Women’s behavior in the novel is also the product of its epoch. The Roaring Twenties was the age of flappers women who wore short haircuts, short skirts, rode cars, and made many other things, inappropriate for women in traditional etiquette. In Fitzgeralds’ novel, female characters are independent and they have the same level of authority as males do. They make decisions by themselves, ride cars by themselves, and even kill people in accidents, like Daisy. A perfect example of the modern 20th-century woman in this novel is Jordan Baker. She is a successful sportswoman and independent enough to do what she truly wants. She lives by herself and she does not show any desire to be married since she can manage all her problems by herself. Jordan attends fashionable parties, drives a car, communicates with men without any caution, and simply does not follow all old strict rules of etiquette. Similar things are noticed in the behavior of other females as they are much freer as compared to earlier epochs.

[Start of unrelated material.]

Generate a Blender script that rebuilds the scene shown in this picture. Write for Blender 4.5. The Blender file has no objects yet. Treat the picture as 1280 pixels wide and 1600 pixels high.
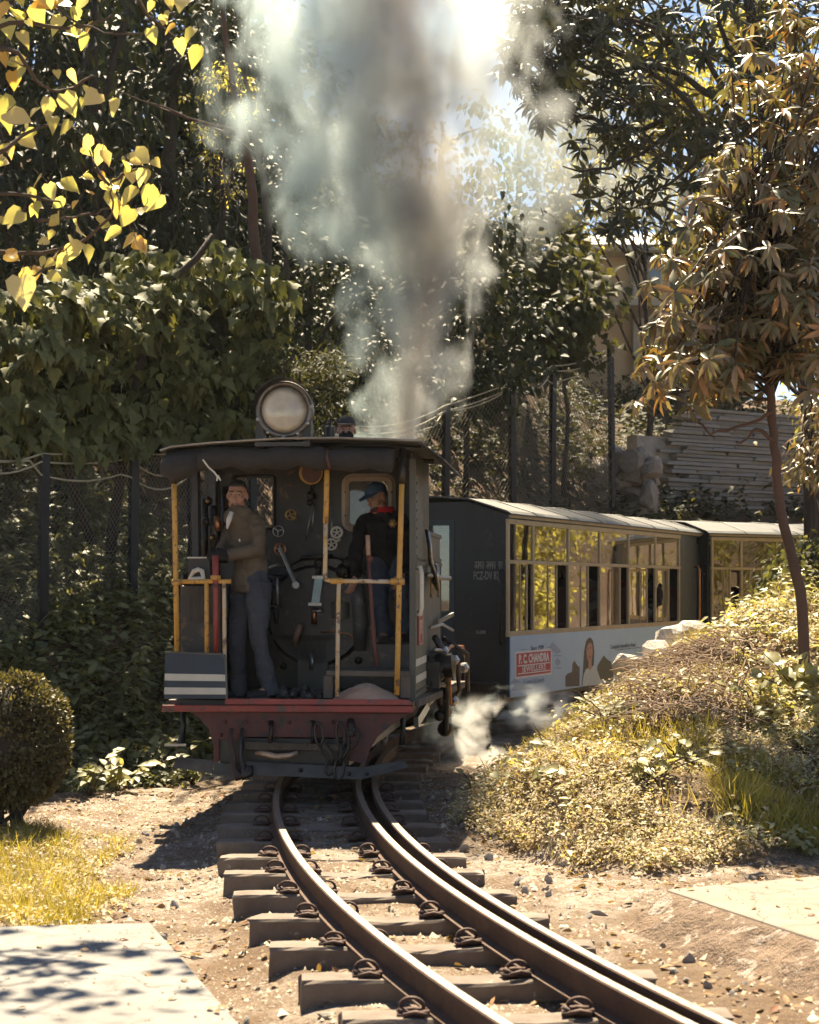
import bpy, math, random
import numpy as np
from mathutils import Vector, Matrix, Quaternion

random.seed(7)
rng = np.random.default_rng(11)
SC = bpy.context.scene
COL = SC.collection

# ------------------------------------------------------------------ camera
FPX = 2750.0          # focal length in pixels of the 1280 x 1600 photograph
HZ = 917.0            # row of the horizon in the photograph
CZ = 1.52             # eye height above the rail tops
cam_d = bpy.data.cameras.new('camera')
cam = bpy.data.objects.new('camera', cam_d)
COL.objects.link(cam)
cam.location = (0, 0, CZ)
cam.rotation_euler = (math.pi / 2, 0, 0)
cam_d.sensor_fit = 'VERTICAL'
cam_d.sensor_height = 36.0
cam_d.lens = FPX / 1600 * 36.0
cam_d.shift_y = (HZ - 800) / 1600
cam_d.clip_end = 3000
cam_d.dof.use_dof = True
cam_d.dof.focus_distance = 13.6
cam_d.dof.aperture_fstop = 4.5
SC.camera = cam

# ------------------------------------------------------------------ light
SUN_EL = math.radians(56)
SUN_AZ = math.radians(-2.5)       # measured from +Y towards +X
to_sun = Vector((math.sin(SUN_AZ) * math.cos(SUN_EL), math.cos(SUN_AZ) * math.cos(SUN_EL), math.sin(SUN_EL)))
sd = bpy.data.lights.new('sun', 'SUN')
sd.energy = 5.0
sd.angle = math.radians(0.53)
sd.color = (1.0, 0.84, 0.59)
sun = bpy.data.objects.new('sun', sd)
COL.objects.link(sun)
sun.rotation_euler = to_sun.to_track_quat('Z', 'Y').to_euler()
sun.location = (0, 30, 40)
W = bpy.data.worlds.new('World')
SC.world = W
W.use_nodes = True
wn = W.node_tree
bg = wn.nodes['Background']
sky = wn.nodes.new('ShaderNodeTexSky')
sky.sky_type = 'NISHITA'
sky.sun_disc = False
sky.sun_elevation = SUN_EL
sky.sun_rotation = SUN_AZ
sky.altitude = 2000
sky.dust_density = 0.7
sky.air_density = 0.8
sky.ozone_density = 0.4
tint = wn.nodes.new('ShaderNodeMix'); tint.data_type = 'RGBA'; tint.blend_type = 'MULTIPLY'; tint.inputs[0].default_value = 1.0
tint.inputs[7].default_value = (1.0, .95, .86, 1)          # the photograph's warm white balance
wn.links.new(sky.outputs[0], tint.inputs[6]); wn.links.new(tint.outputs[2], bg.inputs[0])
bg.inputs[1].default_value = 0.058
SC.view_settings.view_transform = 'Standard'
SC.view_settings.look = 'None'
SC.view_settings.exposure = 1.95
SC.view_settings.gamma = 1.0
SC.view_settings.use_curve_mapping = False
SC.render.engine = 'CYCLES'
cy = SC.cycles
cy.max_bounces = 8
cy.diffuse_bounces = 3
cy.glossy_bounces = 3
cy.transmission_bounces = 5
cy.transparent_max_bounces = 10
cy.volume_bounces = 4
cy.volume_step_rate = 0.5
cy.volume_max_steps = 128
cy.use_adaptive_sampling = True
cy.adaptive_threshold = 0.02
cy.use_denoising = True
cy.sample_clamp_indirect = 6.0

# ------------------------------------------------------------------ helpers
def P(px, py, y):
    """point of the place at distance y that the photograph shows at column px, row py"""
    return np.array([(px - 640) / FPX * y, y, CZ - (py - HZ) / FPX * y])

def tag(o, label=None, cat=None, group=None, kind=None):
    if label: o['label'] = label
    if cat: o['category'] = cat
    if group: o['group'] = group
    if kind: o['kind'] = kind
    return o

def empty(name, loc=(0, 0, 0), rz=0.0, label=None, cat=None, group=None):
    o = bpy.data.objects.new(name, None)
    COL.objects.link(o)
    o.location = loc
    o.rotation_euler = (0, 0, rz)
    o.empty_display_size = 0.2
    return tag(o, label, cat, group)

def link(name, me, parent=None, loc=None, rot=None, scale=None):
    o = bpy.data.objects.new(name, me)
    COL.objects.link(o)
    if parent: o.parent = parent
    if loc is not None: o.location = loc
    if rot is not None: o.rotation_euler = rot
    if scale is not None: o.scale = scale if hasattr(scale, '__len__') else (scale,) * 3
    return o

def norm(v):
    v = np.asarray(v, float)
    n = np.linalg.norm(v, axis=-1, keepdims=True)
    return v / np.maximum(n, 1e-9)

def frame_for(d):
    d = norm(d)
    a = np.array([0, 0, 1.0]) if abs(d[2]) < .9 else np.array([1.0, 0, 0])
    u = norm(np.cross(d, a)); v = np.cross(u, d)
    return u, v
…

The Great Gatsby was F. Scott Fitzgeralds’ third novel, but it became his most famous work. This splendid novel, written in a very special decade, is characterized by a prosperity of age of everything (Bertrand 1), widely known as the Roaring Twenties, or the Jazz Age. The Great Gatsby covers such essential topics as love, social life, morality, and, of course, money. Written in 1925 and unappreciated firstly, this novel eventually became the classic and the most popular work on life in the Jazz Age. The Great Gatsby can be perceived as a novel about the American Dream or its decadence. This masterpiece was written during the Roaring Twenties about the Roaring Twenties. Thus, the huge impact of that epoch on this piece of writing is clearly evident since it shows all sins and the luxury of the society of that time, all their ups and downs.